Meine Damen und Herren, wie sehr Ihnen Bildung am Herzen liegt, wie sehr Bildung im bayerischen Staatshaushalt abgebildet ist und wie viel Luft oder Potenzial es noch nach oben gibt, will ich Ihnen an ein paar Zahlen deutlich machen. Das Bruttoinlandsprodukt in Bayern ist für das Jahr 2013 auf 488 Milliarden Euro veranschlagt. In einer OECD-Studie wurde einmal gesagt, 10 % des Bruttoinlandprodukts sollten für Bildung aufgewendet werden. Wir liegen hier in Bayern bei mageren 3,65 %. Das zeigt mir doch: In Bayern wird nach wie vor an Bildung gespart.

(Zuruf von der CSU: Ah geh!)

Das kann ich Ihnen nachher noch an vielen Beispielen deutlich machen. – Deswegen ist es umso wichtiger, dass sich die Staatsregierung eindeutige Ziele setzt. Noch wichtiger ist es aber, diese eindeutigen Ziele auch finanziell zu hinterlegen. Die Zielsetzungen für den Bereich Bildung hat der Herr Ministerpräsident in seiner Regierungserklärung eigentlich vorgegeben: keine neuen Schulreformen, die Grundschulbestandsgarantie und die Ganztagsgarantie. Die letzten beiden Garantien sind auf jeden Fall haushaltsrelevant.

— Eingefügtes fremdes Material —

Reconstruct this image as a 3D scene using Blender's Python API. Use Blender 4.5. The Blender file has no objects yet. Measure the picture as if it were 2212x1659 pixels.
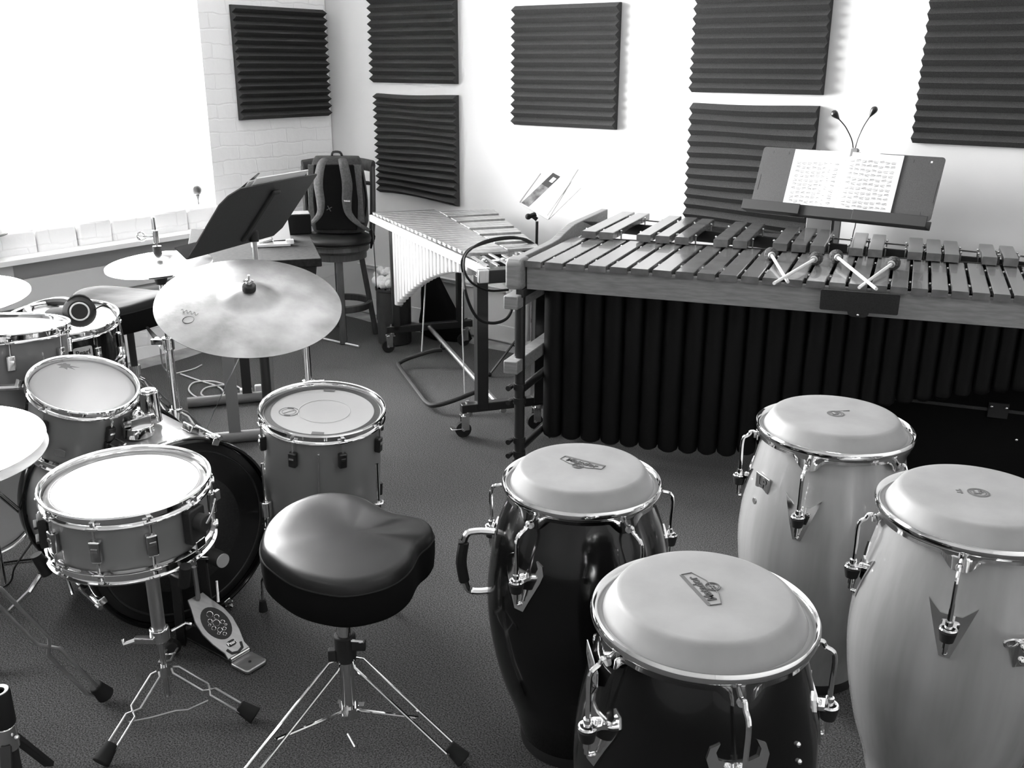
import bpy, bmesh, math, random
from math import sin, cos, pi, radians as rad, sqrt
from mathutils import Vector as Vec, Matrix as Mat
random.seed(7)
S = bpy.context.scene
C = S.collection

# ------------------------------------------------------------------ camera
TILT = rad(18.6); ROLL = rad(.25); HC = 1.58; FPX = 2054.0
cf = Vec((0, cos(TILT), -sin(TILT))); cu0 = Vec((0, sin(TILT), cos(TILT))); cx = Vec((1, 0, 0))
cr = cx*cos(ROLL) + cu0*sin(ROLL); cu = -cx*sin(ROLL) + cu0*cos(ROLL)
cam = bpy.data.cameras.new('camera'); co = bpy.data.objects.new('camera', cam); C.objects.link(co)
cam.sensor_width = 36; cam.lens = 36*FPX/2212; cam.clip_start = .05
co.matrix_world = Mat(((cr.x, cu.x, -cf.x, 0), (cr.y, cu.y, -cf.y, 0), (cr.z, cu.z, -cf.z, HC), (0, 0, 0, 1)))
S.camera = co
# ------------------------------------------------------------------ world, daylight, exposure
W = bpy.data.worlds.new('world'); S.world = W; W.use_nodes = True
bg = W.node_tree.nodes['Background']; bg.inputs[0].default_value = (1, 1, 1, 1); bg.inputs[1].default_value = 3.0
S.view_settings.view_transform = 'Standard'; S.view_settings.look = 'None'
S.view_settings.gamma = 1; S.view_settings.exposure = 1.25; S.view_settings.use_curve_mapping = False
ROOM = Vec((-1.168, 6.353, 0)); RA = rad(-37.2)
A_ = Vec((cos(RA), sin(RA), 0)); B_ = Vec((sin(RA), -cos(RA), 0))
def RM(a, b, z=0): return ROOM + A_*a + B_*b + Vec((0, 0, z))
def area(name, a, b, z, sx, sy, power, d):
    l = bpy.data.lights.new(name, 'AREA'); l.shape = 'RECTANGLE'; l.size = sx; l.size_y = sy; l.energy = power
    o = bpy.data.objects.new(name, l); C.objects.link(o)
    o.location = RM(a, b, z); o.rotation_euler = Vec(d).to_track_quat('-Z', 'Y').to_euler()
    return o
WIN = [(.94, 2.42, .77, 2.75), (3.35, 5.2, .77, 2.75)]         # b0, b1, z0, z1 of the windows in the brick wall
for k, e in ((0, 370), (1, 105)):
    b0, b1, z0, z1 = WIN[k]
    area('window_daylight', -.42, (b0+b1)/2, (z0+z1)/2, b1-b0+.3, z1-z0+.3, e, A_)
FILL_PANELS = [(2.6, 2.4), (2.6, 5.0), (5.2, 2.4), (5.2, 5.0)]        # a, b of the added ceiling fill panels

# ------------------------------------------------------------------ pixel -> point helpers (the place was surveyed from the photo)
def ray(px, py): return cr*((px-1106)/FPX) - cu*((py-829.5)/FPX) + cf
def P(px, py, z):
    d = ray(px, py); return Vec((0, 0, HC)) + d*((z-HC)/d.z)
def PY(px, py, y):
    d = ray(px, py); return Vec((0, 0, HC)) + d*(y/d.y)
def PN(px, py, n): return Vec((0, 0, HC)) + ray(px, py)*n

# ------------------------------------------------------------------ materials
def mat(name, c=.5, rough=.5, metal=0., coat=0., spec=.5, noise=None, bump=None, emit=0, sheen=0, stretch=None, trans=0):
    m = bpy.data.materials.new(name); m.use_nodes = True
    nt = m.node_tree; N = nt.nodes; L = nt.links; b = N['Principled BSDF']
    I = b.inputs
    I['Base Color'].default_value = (c, c, c, 1); I['Roughness'].default_value = rough; I['Metallic'].default_value = metal
    I['Coat Weight'].default_value = coat; I['Coat Roughness'].default_value = .04
    I['Specular IOR Level'].default_value = spec
    I['Sheen Weight'].default_value = sheen
    I['Transmission Weight'].default_value = trans
    if emit:
        I['Emission Color'].default_value = (1, 1, 1, 1); I['Emission Strength'].default_value = emit
    tc = mp = None
    if noise or bump:
        tc = N.new('ShaderNodeTexCoord'); mp = N.new('ShaderNodeMapping'); L.new(tc.outputs['Object'], mp.inputs[0])
        if stretch: mp.inputs['Scale'].default_value = stretch
    if noise:                                        # (scale, detail, lo, hi)
        n = N.new('ShaderNodeTexNoise'); n.inputs['Scale'].default_value = noise[0]; n.inputs['Detail'].default_value = noise[1]
        L.new(mp.outputs[0], n.inputs['Vector'])
        r = N.new('ShaderNodeMapRange'); r.inputs[1].default_value = .3; r.inputs[2].default_value = .7
        r.inputs[3].default_value = noise[2]; r.inputs[4].default_value = noise[3]
        L.new(n.outputs[0], r.inputs[0])
        cc = N.new('ShaderNodeCombineColor')
        for k in range(3): L.new(r.outputs[0], cc.inputs[k])
        L.new(cc.outputs[0], I['Base Color'])
    if bump:                                         # (scale, detail, strength, distance)
        n = N.new('ShaderNodeTexNoise'); n.inputs['Scale'].default_value = bump[0]; n.inputs['Detail'].default_value = bump[1]
        L.new(mp.outputs[0], n.inputs['Vector'])
        bp = N.new('ShaderNodeBump'); bp.inputs['Strength'].default_value = bump[2]; bp.inputs['Distance'].default_value = bump[3]
        L.new(n.outputs[0], bp.inputs['Height']); L.new(bp.outputs[0], I['Normal'])
    return m
M = dict(
    plaster=mat('white_plaster', .66, .75, bump=(3, 4, .15, .02), noise=(1.2, 3, .63, .68)),
    ceiling=mat('ceiling_white', .8, .9),
    carpet=mat('carpet', .05, .95, spec=.1, noise=(250, 4, .012, .150), bump=(300, 3, .9, .004)),
    concrete=mat('concrete', .35, .9, noise=(9, 6, .22, .42), bump=(40, 5, .4, .01)),
    heater=mat('painted_steel', .62, .45),
    dark=mat('dark_gap', .36, .8),
    foam=mat('charcoal_foam', .06, 1, spec=.05, noise=(350, 2, .034, .075), bump=(400, 2, .6, .003)),
    chrome=mat('chrome', .82, .07, 1),
    chrome2=mat('worn_chrome', .68, .13, 1, bump=(60, 3, .05, .002)),
    steel=mat('brushed_steel', .5, .35, 1),
    black=mat('black_paint', .012, .35, coat=.2),
    matte=mat('black_matte', .014, .7),
    rubber=mat('black_rubber', .012, .8, spec=.3),
    fabric=mat('black_fabric', .03, .95, sheen=.1, noise=(90, 3, .014, .032), bump=(250, 3, .5, .003)),
    fabric2=mat('dark_grey_fabric', .07, .95, noise=(90, 3, .05, .085), bump=(250, 3, .5, .003)),
    velour=mat('black_velour', .006, 1, spec=.1),
    leather=mat('black_leatherette', .012, .36, spec=.26, bump=(700, 2, .08, .001)),
    leather2=mat('worn_leatherette', .022, .7, spec=.03, bump=(7, 2, .4, .015)),
    note=mat('music_print', .09, .8),
    blackshell=mat('black_gloss_lacquer', .004, .16, coat=.25, spec=.3),
    whiteshell=mat('white_pearl_lacquer', .36, .25, coat=.6, noise=(5, 4, .25, .34), stretch=(3.5, 3.5, .25)),
    shell=mat('silver_satin_lacquer', .26, .4, .45, coat=.25, noise=(3, 3, .23, .28)),
    greyshell=mat('grey_satin_lacquer', .16, .4, coat=.2),
    skin=mat('drum_rawhide', .28, .5, noise=(9, 5, .235, .30), spec=.35),
    head=mat('coated_drumhead', .42, .42, noise=(4, 3, .40, .44), spec=.4),
    snarehead=mat('coated_snare_head', .33, .2, spec=.6, noise=(5, 3, .31, .35)),
    darkhead=mat('black_drumhead', .012, .3, coat=.3),
    cymbal=mat('cymbal_bronze', .33, .4, 1, noise=(8, 6, .19, .40), bump=(26, 4, .25, .004), stretch=(1, 1, 1)),
    bright=mat('brilliant_cymbal', .85, .2, 1, bump=(30, 2, .1, .002)),
    rosewood=mat('rosewood_bar', .1, .26, coat=.35, noise=(16, 5, .07, .14), stretch=(1, 9, 1)),
    wood=mat('oak_rail', .2, .5, noise=(14, 6, .15, .23), stretch=(1, 6, 8)),
    alu=mat('silver_aluminium', .5, .36, .9, noise=(8, 3, .44, .56), stretch=(1, 8, 1)),
    whitetube=mat('pale_resonator_metal', .8, .35, .5),
    reso=mat('black_resonator', .004, .5, spec=.25),
    plate=mat('black_plastic', .022, .55, noise=(200, 2, .016, .03)),
    desk=mat('music_desk_black', .022, .5, noise=(260, 2, .022, .04)),
    paper=mat('paper', .66, .9),
    ink=mat('ink', .05, .8),
    ink2=mat('printed_black', .03, .6),
    inkgrey=mat('faded_print', .1, .7),
    white=mat('white_plastic', .8, .4),
    yarn=mat('white_yarn', .75, 1, bump=(160, 4, .8, .01)),
    tabletop=mat('black_stained_top', .02, .9, spec=.08, noise=(60, 3, .014, .028)),
    darkyarn=mat('dark_yarn', .05, 1, noise=(120, 3, .02, .11), bump=(160, 4, .8, .01)),
    birch=mat('birch_shaft', .68, .45, noise=(10, 3, .6, .72), stretch=(6, 6, 1)),
    stoolwood=mat('dark_stained_wood', .045, .4, noise=(14, 5, .03, .06), stretch=(6, 6, 1)),
    grey=mat('grey_paint', .17, .45),
    cable=mat('white_cable', .6, .5),
    lamp=mat('fill_diffuser', .9, .5, emit=5.0),  # glow of the added, unseen ceiling fill panels
    silverplate=mat('engraved_plate', .6, .25, 1),
    cardboard=mat('print_photo', .3, .5, noise=(22, 5, .01, .25)),
)
# painted brick wall
def brick_mat():
    m = bpy.data.materials.new('painted_brick'); m.use_nodes = True
    nt = m.node_tree; N = nt.nodes; L = nt.links; b = N['Principled BSDF']
    tc = N.new('ShaderNodeTexCoord'); sp = N.new('ShaderNodeSeparateXYZ'); cb = N.new('ShaderNodeCombineXYZ')
    L.new(tc.outputs['Object'], sp.inputs[0]); L.new(sp.outputs['Y'], cb.inputs['X']); L.new(sp.outputs['Z'], cb.inputs['Y'])
    nz = N.new('ShaderNodeTexNoise'); nz.inputs['Scale'].default_value = 9; L.new(cb.outputs[0], nz.inputs['Vector'])
    mx = N.new('ShaderNodeMixRGB'); mx.inputs[0].default_value = .035; L.new(cb.outputs[0], mx.inputs[1]); L.new(nz.outputs['Color'], mx.inputs[2])
    br = N.new('ShaderNodeTexBrick'); br.inputs['Scale'].default_value = 1
    br.inputs['Brick Width'].default_value = .235; br.inputs['Row Height'].default_value = .078
    br.inputs['Mortar Size'].default_value = .006; br.inputs['Mortar Smooth'].default_value = .9
    br.inputs['Color1'].default_value = (.88, .88, .88, 1); br.inputs['Color2'].default_value = (.84, .84, .84, 1); br.inputs['Mortar'].default_value = (.8, .8, .8, 1)
    L.new(mx.outputs[0], br.inputs['Vector'])
    L.new(br.outputs['Color'], b.inputs['Base Color'])
    n2 = N.new('ShaderNodeTexNoise'); n2.inputs['Scale'].default_value = 14; n2.inputs['Detail'].default_value = 6; L.new(tc.outputs['Object'], n2.inputs['Vector'])
    ma = N.new('ShaderNodeMath'); ma.operation = 'MULTIPLY_ADD'; L.new(br.outputs['Fac'], ma.inputs[0]); ma.inputs[1].default_value = -.8; L.new(n2.outputs[0], ma.inputs[2])
    bp = N.new('ShaderNodeBump'); bp.inputs['Strength'].default_value = .26; bp.inputs['Distance'].default_value = .008
    L.new(ma.outputs[0], bp.inputs['Height']); L.new(bp.outputs[0], b.inputs['Normal']); b.inputs['Roughness'].default_value = .65
    return m
M['brick'] = brick_mat()
def glass_mat():
    m = bpy.data.materials.new('window_glass'); m.use_nodes = True
    nt = m.node_tree; N = nt.nodes; L = nt.links; N.remove(N['Principled BSDF']); out = N['Material Output']
    t = N.new('ShaderNodeBsdfTransparent'); g = N.new('ShaderNodeBsdfGlossy'); g.inputs['Roughness'].default_value = .02
    f = N.new('ShaderNodeFresnel'); x = N.new('ShaderNodeMixShader')
    L.new(f.outputs[0], x.inputs[0]); L.new(t.outputs[0], x.inputs[1]); L.new(g.outputs[0], x.inputs[2]); L.new(x.outputs[0], out.inputs[0])
    return m
M['glass'] = glass_mat()

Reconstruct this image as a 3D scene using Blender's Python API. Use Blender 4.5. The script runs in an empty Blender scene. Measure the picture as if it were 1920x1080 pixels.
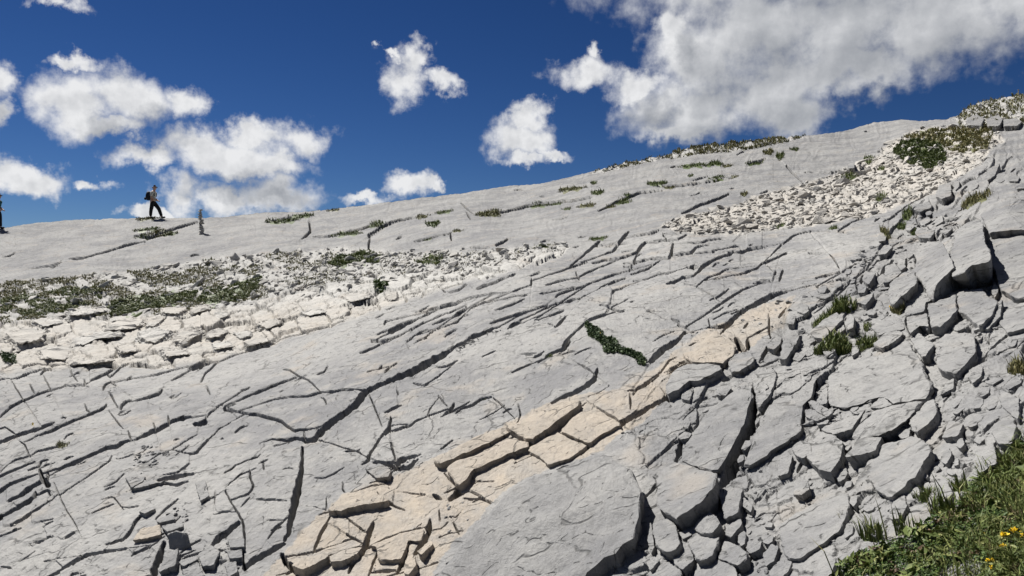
import bpy, bmesh, math, random
import numpy as np
from mathutils import Vector, Matrix, noise as mnoise

random.seed(7); np.random.seed(7)
rng = np.random.default_rng(11)
SC = bpy.context.scene
COL = SC.collection
R_ = math.radians

# ------------------------------------------------------------------ camera
W, H, F, HY = 1920.0, 1080.0, 1493.0, 540.0       # photo size, focal length in its pixels, horizon row
EYE = np.array([0.0, 0.0, 1.65])
cam_d = bpy.data.cameras.new('camera'); cam = bpy.data.objects.new('camera', cam_d); COL.objects.link(cam)
cam.location = EYE; cam.rotation_euler = (R_(90), 0, 0)
cam_d.sensor_width = 36; cam_d.lens = 36 * F / W; cam_d.clip_start = .05; cam_d.clip_end = 3000
SC.camera = cam

# ------------------------------------------------------------------ light and sky
SUN_AZ, SUN_EL = R_(-46), R_(53)                   # azimuth from +Y, clockwise
SKY_STRENGTH = 0.055
sun_dir = Vector((math.sin(SUN_AZ) * math.cos(SUN_EL), math.cos(SUN_AZ) * math.cos(SUN_EL), math.sin(SUN_EL)))
sun_d = bpy.data.lights.new('sun', 'SUN'); sun_d.energy = 5.0; sun_d.angle = R_(.53); sun_d.color = (1, .965, .91)
sun = bpy.data.objects.new('sun', sun_d); COL.objects.link(sun)
sun.rotation_euler = sun_dir.to_track_quat('Z', 'Y').to_euler(); sun.location = (-20, 10, 40)
SC.view_settings.view_transform = 'Standard'; SC.view_settings.look = 'None'
SC.view_settings.exposure = .70; SC.view_settings.gamma = 1; SC.view_settings.use_curve_mapping = False
SC.cycles.max_bounces = 6; SC.cycles.diffuse_bounces = 2; SC.cycles.caustics_reflective = False; SC.cycles.caustics_refractive = False

world = bpy.data.worlds.new('World'); SC.world = world; world.use_nodes = True
NT = world.node_tree; NT.nodes.clear()

def N(nt, typ, **kw):
    n = nt.nodes.new(typ)
    for k, v in kw.items(): setattr(n, k, v)
    return n

def link(nt, a, b): nt.links.new(a, b)

def setin(nt, sock, v):
    if hasattr(v, 'links') or isinstance(v, bpy.types.NodeSocket): nt.links.new(v, sock)
    else: sock.default_value = v

def M(nt, op, a, b=0.0, c=0.0, clamp=False):
    n = nt.nodes.new('ShaderNodeMath'); n.operation = op; n.use_clamp = clamp
    setin(nt, n.inputs[0], a); setin(nt, n.inputs[1], b); setin(nt, n.inputs[2], c)
    return n.outputs[0]

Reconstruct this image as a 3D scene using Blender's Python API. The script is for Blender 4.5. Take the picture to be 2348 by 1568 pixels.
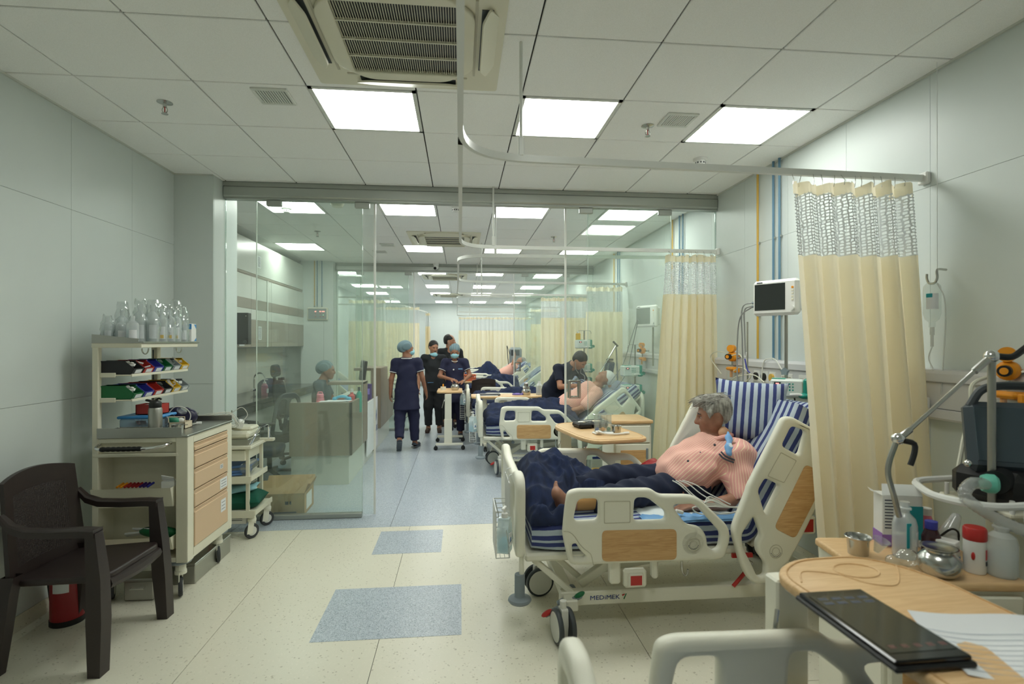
import bpy, bmesh, math, random
import numpy as np
from mathutils import Vector, Matrix, noise as mnoise
for _o in list(bpy.data.objects): bpy.data.objects.remove(_o)
S = bpy.context.scene; C = S.collection; PI = math.pi
random.seed(7); RNG = np.random.default_rng(7)
# ---------------------------------------------------------------- camera
CAMZ = 1.58; CEIL = 3.0; WL = -2.39; WR = 2.46; WLB = -3.05
cd = bpy.data.cameras.new('camera'); cam = bpy.data.objects.new('camera', cd); C.objects.link(cam)
cd.sensor_width = 36; cd.lens = 36*1222.5/2348; cd.clip_start = .02; cd.clip_end = 100
cam.location = (0, 0, CAMZ); cam.rotation_euler = (PI/2+.0015, 0, -.0966)
cd.dof.use_dof = True; cd.dof.focus_distance = 4.6; cd.dof.aperture_fstop = 2.8
S.camera = cam
# ---------------------------------------------------------------- world, exposure
w = bpy.data.worlds.new('world'); S.world = w; w.use_nodes = True
w.node_tree.nodes['Background'].inputs[0].default_value = (.8, .86, .78, 1)
w.node_tree.nodes['Background'].inputs[1].default_value = .12
vs = S.view_settings; vs.view_transform = 'Standard'; vs.look = 'None'; vs.gamma = 1; vs.exposure = 0.0
vs.use_curve_mapping = False
LIGHT_EMIT = 15.2
S.cycles.transparent_max_bounces = 32; S.cycles.max_bounces = 10; S.cycles.diffuse_bounces = 5; S.cycles.glossy_bounces = 4
# ---------------------------------------------------------------- materials
def lin(c):
    return tuple(((v/255+.055)/1.055)**2.4 if v > 10 else v/255/12.92 for v in c)+(1,)
MATS = {}
class NT:
    def __init__(s, m): s.t = m.node_tree; s.n = s.t.nodes; s.b = s.n['Principled BSDF']; s.o = s.n['Material Output']
    def new(s, t, **k):
        n = s.n.new(t)
        for a, v in k.items():
            if a.startswith('i_'): n.inputs[a[2:].replace('_', ' ')].default_value = v
            elif a[0] == 'n' and a[1:].isdigit(): n.inputs[int(a[1:])].default_value = v
            else: setattr(n, a, v)
        return n
    def l(s, a, b): s.t.links.new(a, b)
    def co(s, kind='Object', scale=(1, 1, 1), rot=(0, 0, 0)):
        tc = s.new('ShaderNodeTexCoord'); mp = s.new('ShaderNodeMapping')
        mp.inputs['Scale'].default_value = scale; mp.inputs['Rotation'].default_value = rot
        s.l(tc.outputs[kind], mp.inputs[0]); return mp.outputs[0]
    def ramp(s, fac, stops, interp='LINEAR'):
        r = s.new('ShaderNodeValToRGB'); e = r.color_ramp; e.interpolation = interp
        while len(e.elements) < len(stops): e.elements.new(.5)
        for el, (p, c) in zip(e.elements, stops): el.position = p; el.color = c if len(c) == 4 else lin(c)
        s.l(fac, r.inputs[0]); return r.outputs[0]
    def bump(s, h, st=.2, dist=.002):
        b = s.new('ShaderNodeBump'); b.inputs['Strength'].default_value = st; b.inputs['Distance'].default_value = dist
        s.l(h, b.inputs['Height']); s.l(b.outputs[0], s.b.inputs['Normal'])
def mat(name, col, rough=.5, metal=0, noise=None, bump=None, spec=.5, sss=0, **k):
    m = bpy.data.materials.new(name); m.use_nodes = True; n = NT(m)
    n.b.inputs['Base Color'].default_value = lin(col); n.b.inputs['Roughness'].default_value = rough
    n.b.inputs['Metallic'].default_value = metal; n.b.inputs['Specular IOR Level'].default_value = spec
    if noise:
        sc, amt = noise; t = n.new('ShaderNodeTexNoise', i_Scale=sc, i_Detail=3.)
        n.l(n.co(), t.inputs['Vector'])
        a = tuple(max(0, v*(1-amt)) for v in col); b = tuple(min(255, v*(1+amt)) for v in col)
        n.l(n.ramp(t.outputs[0], [(.3, a), (.7, b)]), n.b.inputs['Base Color'])
    if bump:
        t = n.new('ShaderNodeTexNoise', i_Scale=bump[0], i_Detail=4.); n.l(n.co(), t.inputs['Vector']); n.bump(t.outputs[0], bump[1], bump[2] if len(bump) > 2 else .002)
    for a, v in k.items(): n.b.inputs[a.replace('_', ' ')].default_value = v
    MATS[name] = m; return m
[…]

Die erste Garantie ist inzwischen schon fast Schall und Rauch. Mit Blick auf die Reform am Gymnasium muss man sagen, dass das eher ein Wunschtraum als eine Reform ist. Solange sich hier kein Umdenken

seitens der Staatsregierung ergibt und die Gymnasien pädagogisch geknebelt und gefesselt werden,

(Karl Freller (CSU): Das gibt´s doch nicht! )

ist das sicherlich eine verfehlte Reform.

Meine Damen und Herren, kommen wir zur Grundschulgarantie. Hier fordern wir FREIE WÄHLER pädagogische und passgenaue Konzepte für Klein- und Kleinstschulen. Wie wir alle wissen, sind circa 300 Schulen sogenannte Außenstellen, die nicht in dieser schönen Bestandsgarantie, die der Ministerpräsident ausgegeben hat, enthalten sind. Die Garantie gilt nur für rechtlich selbstständige Grundschulen. Darum machen wir uns natürlich Sorgen. So ist es dem Ministerium oder den übergeordneten Behörden jederzeit möglich, diese Schulen ohne eine große Anhörung von Bürgern, Kommunen und Politik dichtzumachen. Das, meine Damen und Herren von der CSU, ist auch Ihr Ziel: Die Grundschulen weiter zu schwächen.

(Karl Freller (CSU): So ein Blödsinn! – Zuruf von der CSU: Wir erhalten ja die Grundschulen! – Weitere Zurufe von der CSU: Quatsch!)

Ein eindeutiges Bekenntnis zum Erhalt aller Grundschulstandorte wäre an dieser Stelle richtig.